И Прасковья Филипповна подтверждает. Были. Голосование (выборы депутатов в сельсоветы и в прочие советы, вплоть до Верховного Совета СССР, – прим. авт.) всегда было праздником.
И ещё День Победы. Этот праздник для Ломовской не только общий, не только про всех павших и выживших. Каждый год, 9 Мая, больше 70 лет она ходила к памятнику защитникам хутора, который установили на месте братской могилы в квартале от её дома. Несла цветы одному солдатику.
После ухода немцев, в 1942 году, сюда местные жители снесли всех убитых советских солдат, которых нашли в хуторе. 15 человек, что погибли 15 сентября 1943 года. Прасковье запомнился один.
– Нашли его в кустах, бедненького. Поверх обмоток ножка гнить начала. Стали искать документы – у всех искали. А у него в кармашке фотография – женщина дитя прижимает к груди.
Опять платочек к глазам, а дочка, Антонина Алексеевна Павленко, добавляет: «Мама всегда носила к памятнику три цветочка и ставила их в банку с водой».

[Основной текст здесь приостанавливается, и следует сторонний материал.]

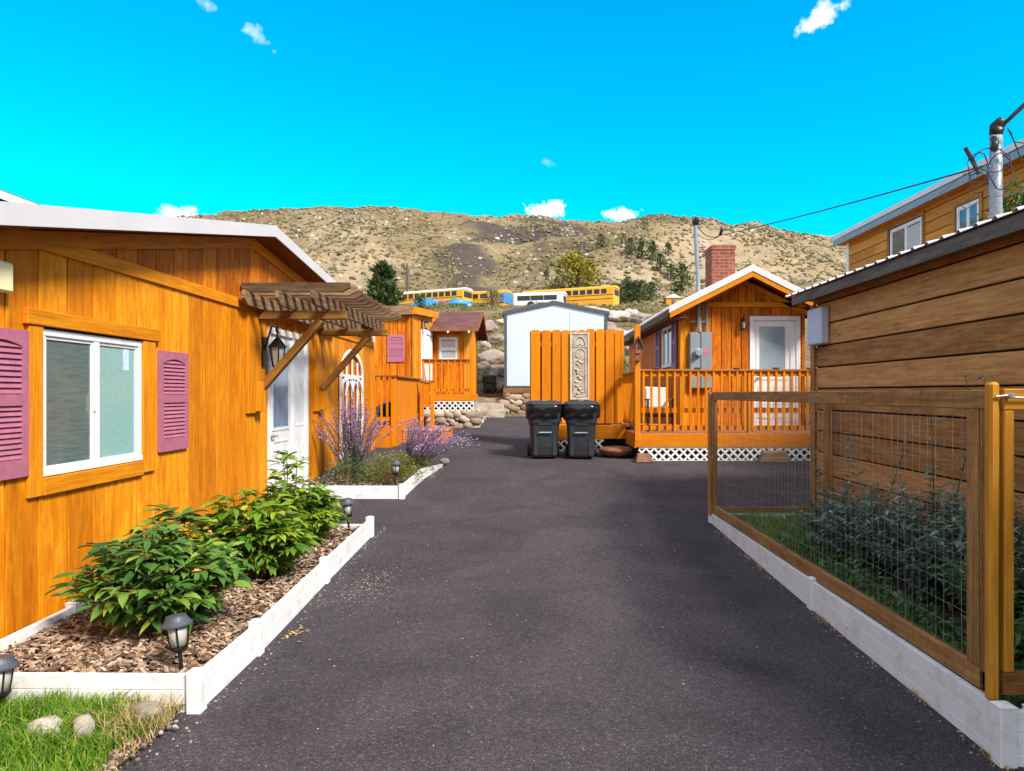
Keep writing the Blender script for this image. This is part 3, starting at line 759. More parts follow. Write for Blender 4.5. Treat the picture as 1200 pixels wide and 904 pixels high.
# wall facing the drive (slightly turned)
A, B = V((-3.04, 18.24, 0)), V((-2.86, 20.72, 0))
ax = (B-A).normalized(); nx_ = V((ax.y, -ax.x, 0))
fs = lambda u, d, z: A + ax*u + nx_*d + V((0,0,z))
mb = MB(); vplanks(mb, fs, 0, 2.48, lambda u: .6, lambda u: 3.68+.07*u, .2, seed=9, openings=[(.98, 2.42, 0, 3.45)]); mb.fbox(fs, 0, 2.48, -.2, -.01, .6, 3.66); mb.build('side_wall', M['siding'], FC, bevel=.003)
mb = MB(); mb.fbox(fs, 1.0, 1.42, -.01, .03, 1.65, 3.42); z = 1.72
while z < 3.35: mb.fbox(fs, 1.06, 1.36, .03, .04, z, z+.03); z += .05
mb.build('louvered_panel', M['white'], FC)
mb = MB(); mb.fbox(fs, 1.50, 2.40, -.01, .035, 3.30, 3.42); mb.fbox(fs, 1.50, 1.58, -.01, .035, 1.62, 3.30); mb.fbox(fs, 2.32, 2.40, -.01, .035, 1.62, 3.30); mb.build('door_frame', M['white'], FC)
mb = MB(); mb.fbox(fs, 1.59, 2.31, -.01, .012, 1.62, 3.29); d_ = mb.build('door', M['whitep'], FC)
mb = MB(); p = fs(1.66, .012, 2.6); mb.tube([p, fs(1.66, .06, 2.6)], .02, 8); mb.build('handle', M['galv'], d_)
mb = MB(); mb.box(-6.7, -3.02, 18.06, 18.20, 3.66, 3.80); mb.build('fascia', M['pergola'], FC)
mb = MB(); mb.hexa([fs(-.08,.03,3.68), fs(2.75,.03,3.86), fs(2.75,.14,3.86), fs(-.08,.14,3.68), fs(-.08,.03,3.86), fs(2.75,.03,4.04), fs(2.75,.14,4.04), fs(-.08,.14,3.86)]); mb.build('side_fascia', M['trim'], FC)
mb = MB(); mb.hexa([(-6.7,18.1,3.805), (-3.0,18.1,3.805), (-2.80,21.1,3.99), (-6.7,21.1,3.99), (-6.7,18.1,3.88), (-3.0,18.1,3.88), (-2.80,21.1,4.05), (-6.7,21.1,4.05)]); mb.build('roof', M['pergola'], FC)
mb = MB(); mb.fbox(fs, -.01, .09, .022, .045, .9, 3.66); mb.build('corner_trim', M['goldpost'], FC)
shutter(FC, f2, -3.66, -3.22, 2.45, 3.15, .024, M['shutter'])
mb = MB(); mb.fbox(f2, -4.6, -3.93, .022, .05, 2.35, 3.25); w_ = mb.build('window_trim', M['trim'], FC)
win(FC, f2, -4.52, -3.97, 2.45, 3.15, .05, 'v')
lantern(FC, fs, 1.02, .16, 3.52, .75)
# small deck with lattice skirt
D2 = thing('porch_deck', 'small raised orange porch with open balusters and lattice above the left stone wall', 'deck', (-2.3, 20.0, 0))
mb = MB()
y = 19.3
while y < 20.65: mb.box(-3.0, -1.55, y, y+.135, 1.58, 1.615); y += .14
mb.build('floor', M['deckfloor'], D2)
mb = MB(); mb.box(-3.03, -1.53, 19.26, 19.295, 1.44, 1.612); mb.box(-1.545, -1.51, 19.296, 20.7, 1.44, 1.612); mb.build('skirt_board', M['deck'], D2)
rail(D2, (-2.98, 19.33), (-1.62, 19.33), 1.66, 2.58, sp=.17)
mb = MB(); mb.box(-1.66, -1.56, 19.28, 19.38, 1.6, 2.66); mb.build('post', M['deck'], D2); mb = MB(); mb.box(-3.05,-2.96,19.28,19.37,1.6,2.6); mb.build('post', M['deck'], D2)
lattice(D2, FF(19.29), -3.03, -1.53, 1.16, 1.43); lattice(D2, FL(-1.55), 19.3, 20.7, 1.16, 1.43)
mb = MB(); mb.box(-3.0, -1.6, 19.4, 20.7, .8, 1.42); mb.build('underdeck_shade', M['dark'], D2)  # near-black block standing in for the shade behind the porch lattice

# ================================================================ SHINGLED CABIN
SC = thing('cabin', 'tiny orange cabin with a maroon shingled gable roof at the end of the driveway', 'cabin', (-2.3, 22.5, 0))
f3 = FF(20.85)
mb = MB(); mb.box(-5.4, -1.84, 20.87, 24.6, .8, 3.60); mb.prism([(20.87,3.59),(24.6,3.59),(22.7,4.22)], FL(-1.84), -3.5, -.001); mb.build('wall_core', M['siding_red'], SC)
mb = MB(); vplanks(mb, f3, -2.86, -1.82, lambda u: 1.6, lambda u: 3.58, .16, openings=[(-2.66,-2.12,2.6,3.3)], seed=12); mb.build('wall', M['siding_red'], SC, bevel=.003)
mb = MB(); vplanks(mb, FL(-1.84), 20.85, 24.6, lambda u: 1.2, lambda u: 3.56+.33*min(u-20.85, 24.6-u), .2, seed=13); mb.build('side_wall', M['siding'], SC, bevel=.003)
mb = MB(); mb.fbox(f3, -1.93, -1.82, .022, .045, 1.6, 3.52); mb.fbox(f3, -2.72,-2.66,.022,.045,2.5,3.36); mb.fbox(f3, -2.12,-2.06,.022,.045,2.5,3.36); mb.fbox(f3, -2.66,-2.12,.022,.045,3.29,3.36); mb.build('trim', M['goldpost'], SC)
win(SC, f3, -2.66, -2.12, 2.60, 3.29, .0, 'h', 'glassb', 'glassb', .05, blinds=(0,1))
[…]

«Пойти бы сейчас по виноградникам!»
Я не успокаиваюсь и захожу с другой стороны. Антонина Алексеевна разрешает мне продолжать расспросы, говорит, что мама любит поговорить, готова часами рассказывать о прошлом.

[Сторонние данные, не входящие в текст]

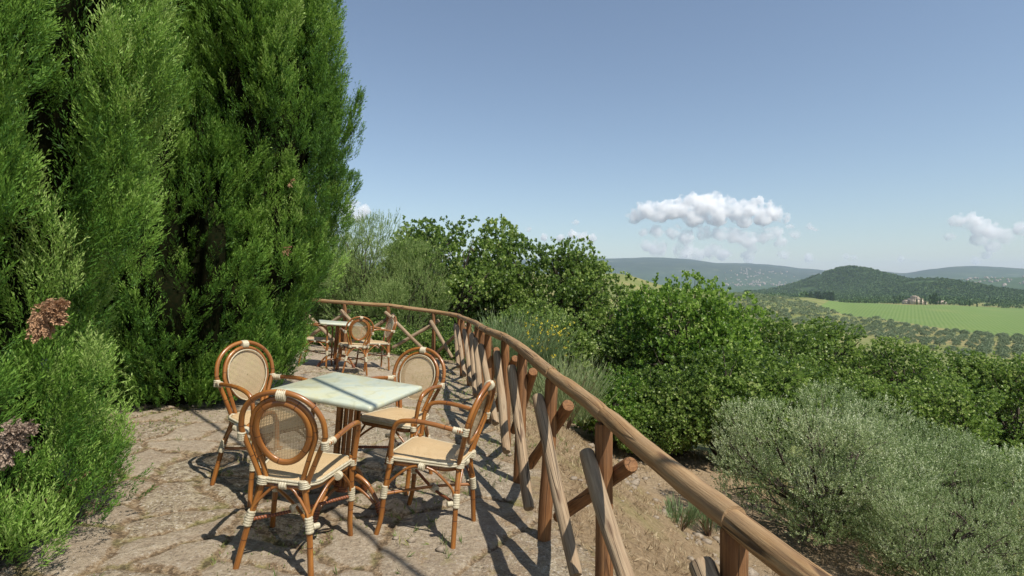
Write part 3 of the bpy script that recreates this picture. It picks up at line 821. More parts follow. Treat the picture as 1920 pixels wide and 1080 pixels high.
def rand_dirs(rng, n):
    v = rng.normal(size=(n, 3)); return v / np.linalg.norm(v, axis=1)[:, None]

def broadleaf(seed, H, W, nl=34, per=150, leaf=.075, lwid=.024, nleaf=7, crown_lo=.25, up=.4, trunk=True, lobe=(.16, .30), shoot=.20, ang=1.0, box=0):
    """crown of leafy lobes on a limbed trunk. Base at the origin."""
    rng = np.random.default_rng(seed)
    cz = H * (crown_lo + 1) / 2; hz = H * (1 - crown_lo) / 2
    cen = []; rad = []
    while len(cen) < nl:
        p = rand_dirs(rng, 1)[0] * rng.uniform(.35, 1.0) ** .6
        if box: p = np.sign(p) * np.abs(p) ** .72
        r = rng.uniform(*lobe) * W
        c = np.array([p[0] * (W / 2 - r * .55), p[1] * (W / 2 - r * .55), cz + p[2] * (hz - r * .7)])
        c[2] = max(c[2], r * .6)
        cen.append(c); rad.append(r)
    cen = np.array(cen); rad = np.array(rad)
    parts = []
    for c, r in zip(cen, rad):
        k = int(per * (r / (lobe[1] * W)) ** 2) + 8
        d = rand_dirs(rng, k); d[:, 2] = d[:, 2] * .8 + .15
        rr_ = r * (rng.uniform(.55, 1.0, k) ** .5) * (1 + .28 * vnoise(d[:, 0] * 2.2 + c[0], d[:, 1] * 2.2 + c[1], d[:, 2] * 2.2 + c[2], 2))
        P0 = c + d * rr_[:, None] * [1, 1, .82]
        out = P0 - np.array([0, 0, cz]); out /= np.linalg.norm(out, axis=1)[:, None] + 1e-6
        D = d * .7 + out * .3 + np.array([0, 0, up]) + rng.normal(0, .35, (k, 3))
        tint = np.clip(.48 + rng.normal(0, .15, k) + rng.normal(0, .17), 0, 1)
        parts.append(leaf_arrays(P0, D, shoot * rng.uniform(.5, 1.3, k), nleaf, leaf, lwid, ang, rng, tint=tint))
    crown = leaf_mesh('crown', join(parts))
    mb = MB()
    tr = H * .022 + .03
    fork = np.array([rng.normal(0, .05 * W), rng.normal(0, .05 * W), H * max(crown_lo, .12) * rng.uniform(.7, 1)])
    if trunk: mb.tube(catmull([(0, 0, -.4), fork * [.3, .3, .5], fork], 5), np.linspace(tr * 1.3, tr, 11), 8)
    else: fork = np.array([0, 0, .05])
    order = np.argsort(-rad)[:max(8, nl * 2 // 3)]
    for i in order:
        e = cen[i]; m1 = fork + (e - fork) * .45 + rng.normal(0, .06 * W, 3) + [0, 0, .04 * H]
        P = catmull([fork, m1, e], 7)
        mb.tube(P, np.linspace(tr * .55, .008, len(P)), 6)
        for _ in range(4):
            q = P[rng.integers(len(P) // 2, len(P) - 1)]; e2 = e + rand_dirs(rng, 1)[0] * rad[i] * .9
            mb.tube(catmull([q, (q + e2) / 2 + rng.normal(0, .05 * rad[i], 3), e2], 3), np.linspace(tr * .16 + .006, .004, 7), 5)
    return crown, mb.mesh('trunk')

def place_tree(kind, meshes, mats, x, y, z, s, rz, label, cat, group=None, sz=1.0):
    root = empty(kind, (x, y, z)); root.rotation_euler[2] = rz; root.scale = (s, s, s * sz)
    tag(root, label, cat, group)
    mobj('crown', meshes[0], mats[0], root); mobj('trunk', meshes[1], mats[1], root)
    return root
def gz(x, y): return float(ground_z(np.float64(x), np.float64(y)))
def mesh_with(me, mat):
    c = me.copy(); c.materials.clear(); c.materials.append(mat); return c

# ---- cypresses
def cypress(seed, cx, cyy, prof, H, dens, noise_seed, cam_side=True, label='', nplume=260, plen=.62, prad=.13, fr=70, amp=.16, needle=.024, folds=()):
    """prof: list of (height fraction in metres, radius). A fluted column of feathery sprays."""
    rng = np.random.default_rng(seed)
    z0 = float(terrace_z(np.float64(cx), np.float64(cyy)))
    ph = np.array([p[0] for p in prof]); pr = np.array([p[1] for p in prof])
    def hull(th, z):
        r = np.interp(z, ph, pr)
        fl = vnoise(np.cos(th) * 2.6 + 3 + noise_seed, np.sin(th) * 2.6 + 3, z * .38 + noise_seed, 2)
        f2 = vnoise(np.cos(th) * 5.5 * r + noise_seed, np.sin(th) * 5.5 * r, z * 1.5, 2)
        fold = vnoise(np.cos(th) * r * 1.25 + 5 + noise_seed, np.sin(th) * r * 1.25 + 5, z * .33 + noise_seed + 2, 1)
        for a0, wd, dp in folds:
            dth = (th - a0 - .16 * vnoise(z * .55 + noise_seed, z * 0 + a0 * 7, 0, 2) + math.pi) % (2 * math.pi) - math.pi
            r = r - dp * np.exp(-(dth / wd) ** 2) * np.clip(z * 2, 0, 1)
        return r * (1 + amp * 1.5 * fl) + .10 * f2 + .06 - .34 * np.exp(-(fold / .10) ** 2) * (z > .25)
    tocam = math.atan2(-cyy, -cx)
    def seeds(nn):
        th = rng.uniform(0, 2 * math.pi, nn * 5); z = rng.uniform(0.0, H, nn * 5); low = rng.random(nn * 5) < .07; z[low] = rng.uniform(-.05, .55, low.sum())
        face = np.cos(th - tocam)
        keep = rng.random(nn * 5) < np.where(face > -.3, 1.0, .25) * np.where(z < 4.4, 1.0, .4) * np.clip(np.interp(z, ph, pr) / pr.max(), .1, 1) * .5
        return th[keep], z[keep]
    # big upswept plumes, each a tapering brush of sprays
    th, z = seeds(nplume); k = len(th)
    R = hull(th, z); fl0 = np.clip(z - .15, 0, 1) * .0
    outd = np.stack([np.cos(th), np.sin(th), np.zeros(k)], 1); tan_ = np.stack([-np.sin(th), np.cos(th), np.zeros(k)], 1)
    sw = vnoise(np.cos(th) * 1.6 + 9, np.sin(th) * 1.6 + 9, z * .6 + noise_seed, 2); sw2 = vnoise(np.cos(th) * 2.6 + 2, np.sin(th) * 2.6 + 4, z * .9 + noise_seed + 5, 2)
    LP = plen * rng.uniform(.55, 1.25, k) * np.interp(z, [0, 1.2], [.5, 1]); RP = prad * rng.uniform(.65, 1.3, k)
    cv_ = vnoise(np.cos(th) * pr.mean() * 2.4 + noise_seed, np.sin(th) * pr.mean() * 2.4, z * 1.1 + 3, 2)
    back = rng.uniform(.0, 1, k) ** 1.2 * .10 + .42 * np.clip(-cv_ - .02, 0, .6)
    B = np.stack([cx + (R - prad * .75 - back) * np.cos(th), cyy + (R - prad * .75 - back) * np.sin(th), z0 + z - LP * .25], 1)
    wild = (rng.random(k) < .03)[:, None]
    AX = outd * (.06 + .22 * np.clip(sw2, -.3, 1) + .12 * np.exp(-np.clip(z, 0, 9) / .2))[:, None] + np.array([0, 0, 1.0]) + tan_ * (sw * .60)[:, None] + rng.normal(0, .10, (k, 3)) + wild * (outd * .15 + rng.normal(0, .25, (k, 3)))
    AX /= np.linalg.norm(AX, axis=1)[:, None]
    BD = outd * rng.uniform(-.15, .14, k)[:, None] + tan_ * rng.normal(0, .15, k)[:, None] + wild * (outd * .2 + np.array([0, 0, -.25]))
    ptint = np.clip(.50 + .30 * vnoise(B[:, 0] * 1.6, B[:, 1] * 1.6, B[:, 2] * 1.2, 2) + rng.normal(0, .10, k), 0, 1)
    nf = np.maximum(8, (fr * (LP / plen) * (RP / prad) * np.where(np.cos(th - tocam) > -.2, 1, .4)).astype(int))
    ii = np.repeat(np.arange(k), nf); K = len(ii)
    t = rng.random(K) ** .8; a_ = rng.uniform(0, 2 * math.pi, K)
    An, Uu, Ww = frames(AX)
    rad = (np.cos(a_)[:, None] * Uu[ii] + np.sin(a_)[:, None] * Ww[ii])
    prof_t = np.interp(t, [0, .15, .4, .75, 1.0], [.35, .8, 1.0, .62, .06]) * rng.uniform(.55, 1.0, K) ** .5
    P = B[ii] + AX[ii] * (LP[ii] * t)[:, None] + BD[ii] * (LP[ii] * t * t)[:, None] + rad * (RP[ii] * prof_t)[:, None]
    D = AX[ii] * 1.0 + BD[ii] * (1.6 * t)[:, None] + rad * (.60 - .35 * t)[:, None] + rng.normal(0, .09, (K, 3))
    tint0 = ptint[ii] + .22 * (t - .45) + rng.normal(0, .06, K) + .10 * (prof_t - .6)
    # a sparser undercoat that closes the gaps, shade put into its darker tint
    th2, z2 = seeds(int(dens * .25)); k2 = len(th2); R2 = hull(th2, z2) - rng.uniform(.06, .24, k2)
    P2 = np.stack([cx + R2 * np.cos(th2), cyy + R2 * np.sin(th2), z0 + z2], 1)
    D2 = np.stack([np.cos(th2) * .7, np.sin(th2) * .7, np.ones(k2)], 1) + rng.normal(0, .3, (k2, 3))
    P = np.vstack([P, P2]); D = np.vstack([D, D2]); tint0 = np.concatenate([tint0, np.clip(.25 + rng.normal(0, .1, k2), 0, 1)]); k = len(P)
    ok = P[:, 2] > z0 + .01 - .0 * P[:, 0]; P, D, tint0 = P[ok], D[ok], tint0[ok]; k = len(P)
    S = 6
    Dn, U, W = frames(D)
    rot = rng.uniform(0, math.pi, k); A1 = np.cos(rot)[:, None] * U + np.sin(rot)[:, None] * W
    Lp = rng.uniform(.09, .18, k)
    P0s, Ds, Ls, Ts = [], [], [], []
    for s in range(S):
        t = s / S
        sg = 1 if s % 2 else -1
        Pd = P + Dn * (Lp * t)[:, None]
        dd = Dn * .9 + A1 * (sg * (.46 - .25 * t)) + rng.normal(0, .07, (k, 3))
        P0s.append(Pd); Ds.append(dd); Ls.append(Lp * (.55 - .2 * t) + .02); Ts.append(tint0 + .16 * (t - .3))
    P0s, Ds, Ls, Ts = np.vstack(P0s), np.vstack(Ds), np.concatenate(Ls), np.concatenate(Ts)
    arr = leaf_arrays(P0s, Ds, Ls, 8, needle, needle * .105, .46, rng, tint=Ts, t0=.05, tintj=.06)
    print('cypress fronds', k, 'leaves', len(arr[1]))
    root = empty('cypress', (cx, cyy, z0)); 
    arr = (arr[0] - np.array([cx, cyy, z0]), arr[1], arr[2])
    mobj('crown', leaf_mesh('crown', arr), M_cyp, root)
    # closed inner hull blocking see-through, shade of the gaps put into its colour
    tt = np.linspace(0, 2 * math.pi, 72, endpoint=False); zz = np.linspace(.0, H - .1, 90)
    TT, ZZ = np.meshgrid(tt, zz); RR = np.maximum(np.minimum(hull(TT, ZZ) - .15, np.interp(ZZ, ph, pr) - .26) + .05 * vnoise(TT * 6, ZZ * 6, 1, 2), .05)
    V = np.stack([RR * np.cos(TT), RR * np.sin(TT), ZZ + .02], -1).reshape(-1, 3)
    ii = np.arange(90 * 72).reshape(90, 72); jn = np.roll(ii, -1, 1)
    Qh = np.stack([ii[:-1], jn[:-1], jn[1:], ii[1:]], -1).reshape(-1, 4)
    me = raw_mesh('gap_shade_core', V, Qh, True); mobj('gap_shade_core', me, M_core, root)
    m = MB(); m.tube(catmull([(0, 0, -.3), (.03, .02, H * .4), (0, 0, H * .9)], 6), np.linspace(.17, .03, 13), 10)
    for _ in range(10):
        a = tocam + rng.uniform(-1.3, 1.3); r1 = float(hull(np.array([a]), np.array([.2]))[0])
        m.tube(catmull([(0.1 * math.cos(a), .1 * math.sin(a), .08), (r1 * .5 * math.cos(a), r1 * .5 * math.sin(a), .04 + rng.uniform(0, .1)), (r1 * .82 * math.cos(a + .1), r1 * .82 * math.sin(a + .1), rng.uniform(.05, .3))], 5), np.linspace(.03, .007, 11), 6)
    m.build('trunk', M_barkr, root)
    return root, hull, z0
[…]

Про подарки и награды спрашиваю. Да, вспоминает, давали грамоты за хорошую работу. И главное, главное вспоминает: недавно завод ей новый забор поставил!
– Мальчики как для себя делали! – подхватывает Антонина Алексеевна, показывая нам новый металлический зелёный забор. – У нас ведь не забор был, а одно название. Приехали рабочие по поручению Юлии Викторовны Пархоменко (исполнительный директор ЗАО «Абрау-Дюрсо», – прим. авт.) и всё так быстро сделали. Подарок такой хороший маме на день рождения.
На прощание не удержалась, спрашиваю, ощущает ли Прасковья Филипповна свои 99. Бабулечка задумывается, отвечает дочка:
– У-у, она такая, что сейчас пошла бы по виноградникам, в земле бы покопалась. Мне бы, говорит частенько, до 100 дожить, а потом ещё чуть-чуть!